Raw data:
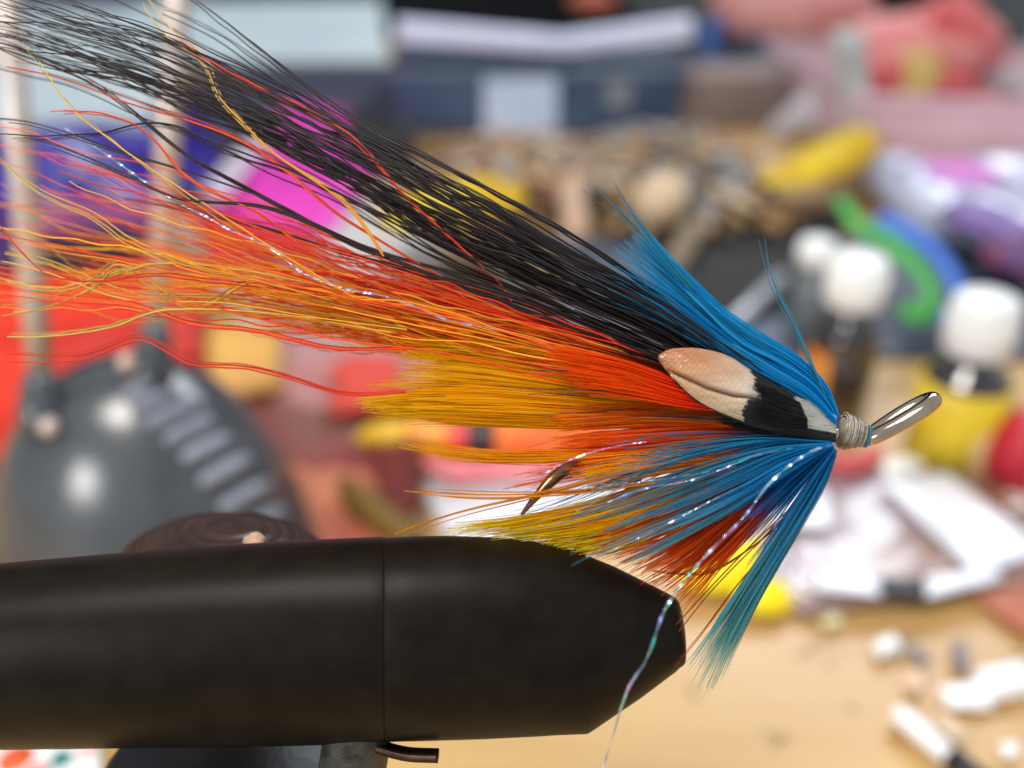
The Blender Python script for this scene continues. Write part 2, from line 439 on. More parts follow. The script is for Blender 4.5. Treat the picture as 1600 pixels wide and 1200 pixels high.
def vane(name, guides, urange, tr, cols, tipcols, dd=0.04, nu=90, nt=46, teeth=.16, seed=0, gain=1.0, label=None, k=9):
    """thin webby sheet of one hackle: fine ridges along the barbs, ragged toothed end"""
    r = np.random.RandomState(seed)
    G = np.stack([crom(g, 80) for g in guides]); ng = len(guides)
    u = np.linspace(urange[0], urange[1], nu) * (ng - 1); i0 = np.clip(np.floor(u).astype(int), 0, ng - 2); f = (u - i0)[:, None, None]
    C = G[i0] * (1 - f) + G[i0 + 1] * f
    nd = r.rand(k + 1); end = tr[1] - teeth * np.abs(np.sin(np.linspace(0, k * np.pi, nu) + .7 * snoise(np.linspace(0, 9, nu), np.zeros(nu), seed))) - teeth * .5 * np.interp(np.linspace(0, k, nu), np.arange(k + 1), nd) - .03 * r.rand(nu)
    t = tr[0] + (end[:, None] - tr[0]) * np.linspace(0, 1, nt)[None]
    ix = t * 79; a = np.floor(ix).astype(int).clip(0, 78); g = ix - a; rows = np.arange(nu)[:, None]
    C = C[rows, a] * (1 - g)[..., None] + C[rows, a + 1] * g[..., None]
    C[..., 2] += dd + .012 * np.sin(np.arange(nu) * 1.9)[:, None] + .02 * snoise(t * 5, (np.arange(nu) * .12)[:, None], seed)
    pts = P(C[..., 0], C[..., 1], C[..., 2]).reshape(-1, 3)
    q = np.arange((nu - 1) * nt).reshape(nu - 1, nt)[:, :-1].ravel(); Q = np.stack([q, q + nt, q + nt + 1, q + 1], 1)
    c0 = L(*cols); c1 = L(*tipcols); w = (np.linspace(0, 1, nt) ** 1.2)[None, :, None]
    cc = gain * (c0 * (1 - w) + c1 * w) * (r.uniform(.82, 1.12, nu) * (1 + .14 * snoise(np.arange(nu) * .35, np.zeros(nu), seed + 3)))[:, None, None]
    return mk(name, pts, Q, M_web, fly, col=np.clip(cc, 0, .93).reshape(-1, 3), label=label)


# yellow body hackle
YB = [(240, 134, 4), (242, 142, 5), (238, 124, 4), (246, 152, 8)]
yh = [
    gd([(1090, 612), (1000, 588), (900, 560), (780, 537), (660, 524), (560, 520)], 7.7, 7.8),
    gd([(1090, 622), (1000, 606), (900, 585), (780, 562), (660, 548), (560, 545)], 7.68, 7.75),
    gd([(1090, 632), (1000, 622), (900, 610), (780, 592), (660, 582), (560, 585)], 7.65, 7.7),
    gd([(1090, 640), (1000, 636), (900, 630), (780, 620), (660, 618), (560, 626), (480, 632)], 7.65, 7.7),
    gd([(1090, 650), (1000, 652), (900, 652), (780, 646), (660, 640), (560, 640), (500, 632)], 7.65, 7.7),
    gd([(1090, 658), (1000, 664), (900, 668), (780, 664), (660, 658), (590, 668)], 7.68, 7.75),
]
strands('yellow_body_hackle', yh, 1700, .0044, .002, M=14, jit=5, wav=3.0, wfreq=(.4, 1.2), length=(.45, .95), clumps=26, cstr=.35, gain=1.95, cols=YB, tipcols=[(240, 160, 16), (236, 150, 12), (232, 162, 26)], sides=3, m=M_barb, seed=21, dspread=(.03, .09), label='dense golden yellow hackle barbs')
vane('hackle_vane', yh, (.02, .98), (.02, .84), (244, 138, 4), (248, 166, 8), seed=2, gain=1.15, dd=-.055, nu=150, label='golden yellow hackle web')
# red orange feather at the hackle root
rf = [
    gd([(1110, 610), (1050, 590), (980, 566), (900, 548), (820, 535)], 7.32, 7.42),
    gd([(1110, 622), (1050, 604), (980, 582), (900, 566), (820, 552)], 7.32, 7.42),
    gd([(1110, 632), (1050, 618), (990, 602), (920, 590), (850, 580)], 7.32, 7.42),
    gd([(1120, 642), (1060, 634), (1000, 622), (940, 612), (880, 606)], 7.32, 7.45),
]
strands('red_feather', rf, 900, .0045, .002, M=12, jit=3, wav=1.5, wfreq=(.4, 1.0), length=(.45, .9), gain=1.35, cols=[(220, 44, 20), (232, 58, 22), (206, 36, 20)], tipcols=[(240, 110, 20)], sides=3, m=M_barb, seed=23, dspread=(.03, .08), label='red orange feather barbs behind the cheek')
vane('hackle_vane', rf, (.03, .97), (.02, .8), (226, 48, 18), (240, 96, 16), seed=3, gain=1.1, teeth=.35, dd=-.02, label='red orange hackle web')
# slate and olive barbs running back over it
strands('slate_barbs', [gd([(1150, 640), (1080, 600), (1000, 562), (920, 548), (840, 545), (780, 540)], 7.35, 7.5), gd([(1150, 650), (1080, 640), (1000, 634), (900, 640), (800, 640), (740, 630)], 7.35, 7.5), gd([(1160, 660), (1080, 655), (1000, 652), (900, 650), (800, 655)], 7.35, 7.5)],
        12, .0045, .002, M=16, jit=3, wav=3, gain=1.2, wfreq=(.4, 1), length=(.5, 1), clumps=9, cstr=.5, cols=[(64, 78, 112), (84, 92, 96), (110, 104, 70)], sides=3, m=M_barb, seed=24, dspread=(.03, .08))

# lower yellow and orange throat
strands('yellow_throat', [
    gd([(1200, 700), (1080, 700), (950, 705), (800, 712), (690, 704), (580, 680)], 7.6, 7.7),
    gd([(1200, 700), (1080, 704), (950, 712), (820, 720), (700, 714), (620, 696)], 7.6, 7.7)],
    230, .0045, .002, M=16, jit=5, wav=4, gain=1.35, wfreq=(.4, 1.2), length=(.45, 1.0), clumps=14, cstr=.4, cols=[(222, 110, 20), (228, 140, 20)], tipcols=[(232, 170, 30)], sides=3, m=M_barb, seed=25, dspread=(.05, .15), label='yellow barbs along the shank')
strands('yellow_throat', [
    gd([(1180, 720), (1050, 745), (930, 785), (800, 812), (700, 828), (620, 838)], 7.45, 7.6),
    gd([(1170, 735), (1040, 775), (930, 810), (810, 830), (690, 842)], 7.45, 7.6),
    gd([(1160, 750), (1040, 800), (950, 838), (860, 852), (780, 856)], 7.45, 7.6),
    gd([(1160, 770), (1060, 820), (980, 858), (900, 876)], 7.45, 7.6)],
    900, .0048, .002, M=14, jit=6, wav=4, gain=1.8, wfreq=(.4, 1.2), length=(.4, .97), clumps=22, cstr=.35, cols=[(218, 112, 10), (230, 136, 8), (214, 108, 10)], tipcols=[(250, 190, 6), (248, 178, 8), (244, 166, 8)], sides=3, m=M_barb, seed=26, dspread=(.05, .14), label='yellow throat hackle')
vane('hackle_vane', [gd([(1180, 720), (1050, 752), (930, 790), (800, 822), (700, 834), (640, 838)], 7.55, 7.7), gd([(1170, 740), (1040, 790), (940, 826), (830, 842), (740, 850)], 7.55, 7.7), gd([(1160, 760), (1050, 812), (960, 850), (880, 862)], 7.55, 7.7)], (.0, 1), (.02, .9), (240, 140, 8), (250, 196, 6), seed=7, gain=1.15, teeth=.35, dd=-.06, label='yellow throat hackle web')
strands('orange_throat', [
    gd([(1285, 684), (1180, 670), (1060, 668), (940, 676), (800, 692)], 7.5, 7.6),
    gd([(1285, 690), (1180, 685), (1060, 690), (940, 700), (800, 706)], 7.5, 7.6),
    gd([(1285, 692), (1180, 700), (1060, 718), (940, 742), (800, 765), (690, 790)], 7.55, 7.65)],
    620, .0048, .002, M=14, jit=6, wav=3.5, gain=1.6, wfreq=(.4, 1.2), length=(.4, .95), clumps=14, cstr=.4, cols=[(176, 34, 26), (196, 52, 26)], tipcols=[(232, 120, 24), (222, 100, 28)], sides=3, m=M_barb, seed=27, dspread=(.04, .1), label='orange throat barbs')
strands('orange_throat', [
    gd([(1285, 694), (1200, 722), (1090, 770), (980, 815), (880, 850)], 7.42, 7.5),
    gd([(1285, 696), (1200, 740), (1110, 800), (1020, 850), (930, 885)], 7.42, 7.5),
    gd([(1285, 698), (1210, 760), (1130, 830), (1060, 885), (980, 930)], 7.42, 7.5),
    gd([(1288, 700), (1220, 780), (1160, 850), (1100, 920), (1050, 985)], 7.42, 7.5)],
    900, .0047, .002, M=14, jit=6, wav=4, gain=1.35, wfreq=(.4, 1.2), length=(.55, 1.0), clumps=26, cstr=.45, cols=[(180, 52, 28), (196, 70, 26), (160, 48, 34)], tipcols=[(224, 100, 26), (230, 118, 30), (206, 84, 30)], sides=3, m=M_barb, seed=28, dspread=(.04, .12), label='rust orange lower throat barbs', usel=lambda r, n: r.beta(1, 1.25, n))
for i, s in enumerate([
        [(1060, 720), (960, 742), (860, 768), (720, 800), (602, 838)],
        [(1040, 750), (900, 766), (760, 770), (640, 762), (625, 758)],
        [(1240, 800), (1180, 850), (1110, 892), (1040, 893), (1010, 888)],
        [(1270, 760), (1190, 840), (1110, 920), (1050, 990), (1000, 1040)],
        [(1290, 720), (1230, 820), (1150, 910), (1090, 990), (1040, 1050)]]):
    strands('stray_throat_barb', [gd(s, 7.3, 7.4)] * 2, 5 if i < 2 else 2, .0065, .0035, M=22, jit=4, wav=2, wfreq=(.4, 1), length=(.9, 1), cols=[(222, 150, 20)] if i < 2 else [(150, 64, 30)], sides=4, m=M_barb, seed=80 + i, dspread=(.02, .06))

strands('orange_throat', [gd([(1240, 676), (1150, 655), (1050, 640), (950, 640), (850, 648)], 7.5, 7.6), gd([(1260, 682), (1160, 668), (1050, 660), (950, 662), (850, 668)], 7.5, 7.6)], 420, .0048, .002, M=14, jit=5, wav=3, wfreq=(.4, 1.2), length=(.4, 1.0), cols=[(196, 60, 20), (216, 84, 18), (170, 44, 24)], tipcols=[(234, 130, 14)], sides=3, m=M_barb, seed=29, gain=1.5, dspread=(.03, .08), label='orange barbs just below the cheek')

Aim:
Print the data above verbatim from the first line through the line holding "0, .93).reshape(-1, 3), label=label)", leaving every picture out.

Exercise result:
The Blender Python script for this scene continues. Write part 2, from line 439 on. More parts follow. The script is for Blender 4.5. Treat the picture as 1600 pixels wide and 1200 pixels high.
def vane(name, guides, urange, tr, cols, tipcols, dd=0.04, nu=90, nt=46, teeth=.16, seed=0, gain=1.0, label=None, k=9):
    """thin webby sheet of one hackle: fine ridges along the barbs, ragged toothed end"""
    r = np.random.RandomState(seed)
    G = np.stack([crom(g, 80) for g in guides]); ng = len(guides)
    u = np.linspace(urange[0], urange[1], nu) * (ng - 1); i0 = np.clip(np.floor(u).astype(int), 0, ng - 2); f = (u - i0)[:, None, None]
    C = G[i0] * (1 - f) + G[i0 + 1] * f
    nd = r.rand(k + 1); end = tr[1] - teeth * np.abs(np.sin(np.linspace(0, k * np.pi, nu) + .7 * snoise(np.linspace(0, 9, nu), np.zeros(nu), seed))) - teeth * .5 * np.interp(np.linspace(0, k, nu), np.arange(k + 1), nd) - .03 * r.rand(nu)
    t = tr[0] + (end[:, None] - tr[0]) * np.linspace(0, 1, nt)[None]
    ix = t * 79; a = np.floor(ix).astype(int).clip(0, 78); g = ix - a; rows = np.arange(nu)[:, None]
    C = C[rows, a] * (1 - g)[..., None] + C[rows, a + 1] * g[..., None]
    C[..., 2] += dd + .012 * np.sin(np.arange(nu) * 1.9)[:, None] + .02 * snoise(t * 5, (np.arange(nu) * .12)[:, None], seed)
    pts = P(C[..., 0], C[..., 1], C[..., 2]).reshape(-1, 3)
    q = np.arange((nu - 1) * nt).reshape(nu - 1, nt)[:, :-1].ravel(); Q = np.stack([q, q + nt, q + nt + 1, q + 1], 1)
    c0 = L(*cols); c1 = L(*tipcols); w = (np.linspace(0, 1, nt) ** 1.2)[None, :, None]
    cc = gain * (c0 * (1 - w) + c1 * w) * (r.uniform(.82, 1.12, nu) * (1 + .14 * snoise(np.arange(nu) * .35, np.zeros(nu), seed + 3)))[:, None, None]
    return mk(name, pts, Q, M_web, fly, col=np.clip(cc, 0, .93).reshape(-1, 3), label=label)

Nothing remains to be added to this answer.